Figure 11 illustrates the total thermal conductivity (κ) obtained by laser-flash diffusivity method for two selected thermoelectric compounds: Sn_0.99Mn_0.01Se and Sn_0.95Ti_0.05Se; in our experience, SnSe alloys prepared by arc-melting have similar thermal conductivities, and these values are representative for other alloys and different compositions.

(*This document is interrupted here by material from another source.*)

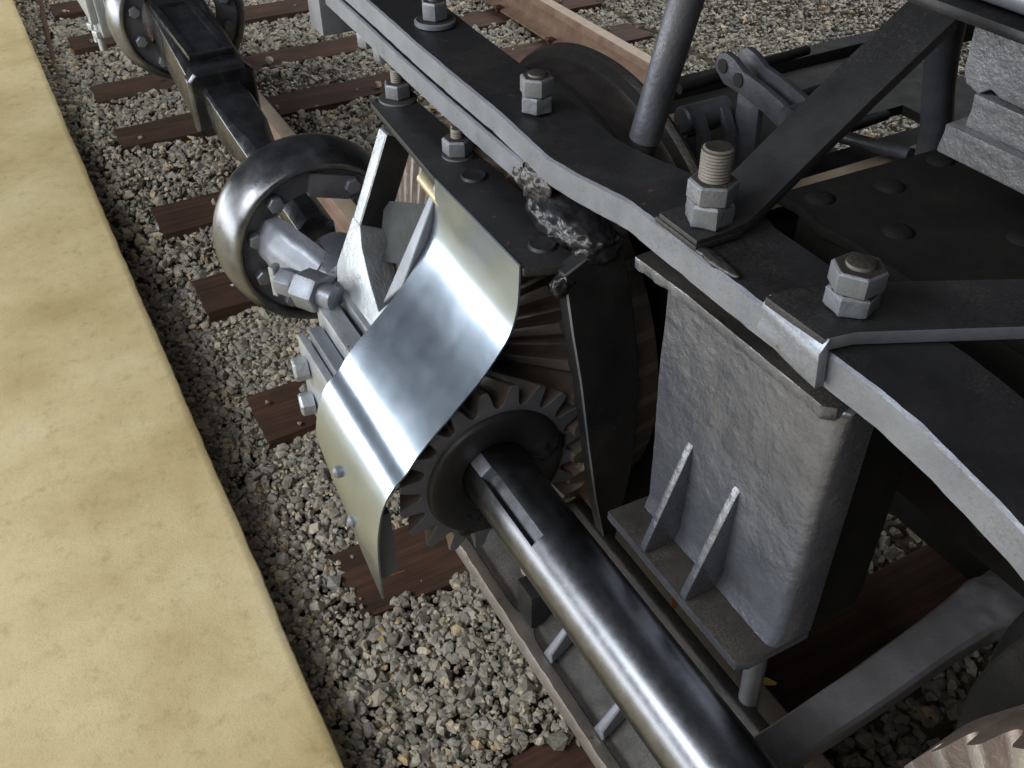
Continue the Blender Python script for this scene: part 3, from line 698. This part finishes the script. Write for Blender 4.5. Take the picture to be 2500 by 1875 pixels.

Both SnSe alloys display remarkably low thermal conductivities at high-temperature region. At room temperature the thermal conductivities are 0.95 and 0.88 W/mK for the Mn and Ti alloys, respectively. These decrease further with increasing temperature, reaching 0.4 W/mK at 675 K. Both electron and phonon transport contribute to the total thermal conductivity, denoted as lattice thermal conductivity (κ_lat) due to phonon transport, and charge thermal conductivity (κ_ch) due to thermal transport of charges (electrons and/or holes). With the use of the Wiedemann-Franz law [7], we can estimate charge contribution to the thermal conductivity as a function of temperature, κ_ch = L₀Tσ, with L₀ the Lorentz number and σ the electrical conductivity. For the highly resistive SnSe and its alloys, total thermal conductivity is dominated by the lattice thermal conductivity by a factor of 10,000:1. The temperature dependence of the lattice thermal conductivity follows the T⁻¹ trend (black-dashed line in Figure 11), showing that the phonon-phonon interaction dominates in this temperature range.

The extremely low thermal conductivities observed in all the materials of the different doped series reported here afford considerably high figures of merit, zT.